Although Vance's complaint alleges that he was damaged by lead that left the surfaces to which the paint was applied ("paint chips, paint flakes and dust that was contaminated with lead derived from lead based paint"), which would encompass the second element of the exclusion, he also alleges that he was *585 damaged by lead from "intact accessible painted surfaces." The second element of the insurance policy's pollution-exclusion provision is not present with respect to this latter allegation: the lead from the "intact accessible painted surfaces" did not, in the words of the exclusion, "discharge, dispers[e], seep[], migrat[e], release or escape." As one federal district court has noted:

"Discharge, dispersal, seepage, migration, release, and escape" is a list of the ways by which the pollutant must travel from a contained place to the injured person's surroundings and then cause injury. In contrast, injuries caused by irritants that normally are stationary, but that can be shifted or moved manually, are not excluded from coverage because they do not cause injury by one of the prescribed methods.
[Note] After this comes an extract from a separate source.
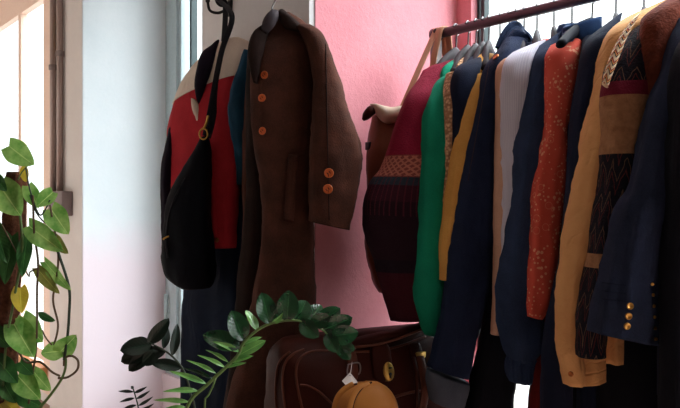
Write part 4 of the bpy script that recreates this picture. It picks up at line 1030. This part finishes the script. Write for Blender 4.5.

For example, if a child were injured because he drank from a bottle of drain cleaner or some other household product, even if that product properly could be classified as a "pollutant," the injury would not be covered by the pollution exclusion because the pollutant was not disseminated by one of the prescribed methods.

Lefrak Organization, Inc. v. Chubb Custom Ins. Co., 942 F. Supp. 949, 953-954 (S.D.N.Y. 1996).[4]*586 Accordingly, American Family must defend Sukup in this action. See Grube, 173 Wis. 2d at 73, 496 N.W.2d at 122 (insurance company must defend entire action against insured if any of complaint's allegations "fall within the policy coverage" even though some "allegations may fall outside the scope" of coverage).[5]

By the Court.—Order affirmed.

NOTES

[†] Petition to review granted.

[1] We granted American Family's petition for leave to appeal from the non-final order denying American Family's motion for summary judgment. See § 808.03(2), STATS. Antwaun Vance, the plaintiff, did not oppose American Family's petition.

[2] Amicus Curiae briefs have been filed by the Apartment Association of Southeastern Wisconsin, Inc., the Wisconsin Apartment Association, and, in a joint brief, the Wisconsin Insurance Alliance and the Civil Trial Counsel of Wisconsin.

[3] Vance does not contend that unleaded paint is a pollutant, and we do not decide that issue.

[4] We thus need not decide whether Vance's ingestion of the paint from the "intact accessible painted surfaces" transformed the lead from a natural constituent of the paint into a contaminant once it "invaded Vance's body," as American Family argues. See Gross v. Hoffman, 227 Wis. 296, 300, 277 N.W. 663, 665 (1938) (only dispositive issue need be addressed); State v. Blalock, 150 Wis. 2d 688, 703, 442 N.W.2d 514, 520 (Ct. App. 1989) (cases should be decided on the "narrowest possible ground"). We also do not decide whether movement, transfer, or passage of a substance from one place to another in the ordinary and expected course of its life is a "discharge, dispersal, seepage, migration, release or escape" as those words are used in the American Family policy.

[5] Vance argues that the pollution exclusion clause in the American Family policy covers only "environmental" pollution. This court has held to the DScontrary in Donaldson v. Urban-Land Interests, Inc., 205 Wis. 2d 404, 413-414, 556 N.W.2d 100, 103-104 (Ct. App. 1996). We are bound by Donaldson. See In re Court of Appeals of Wisconsin, 82 Wis. 2d 369, 371, 263 N.W.2d 149, 149-150 (1978) (per curiam) (a published decision by one district of the court of appeals is binding on the court of appeals). But see Beahm v. Pautsch, 180 Wis. 2d 574, 580-585, 510 N.W.2d 702, 705-707 (Ct. App. 1993), where, contrary to the exclusion clause at issue in this case, the exclusion clause applied to the "discharge, dispersal, release, or escape" of various substances "into or upon the land, the atmosphere or a water course, body of water, bog, marsh, swamp or wetland." Id., 180 Wis. 2d at 580, 510 N.W.2d at 705 (emphasis added).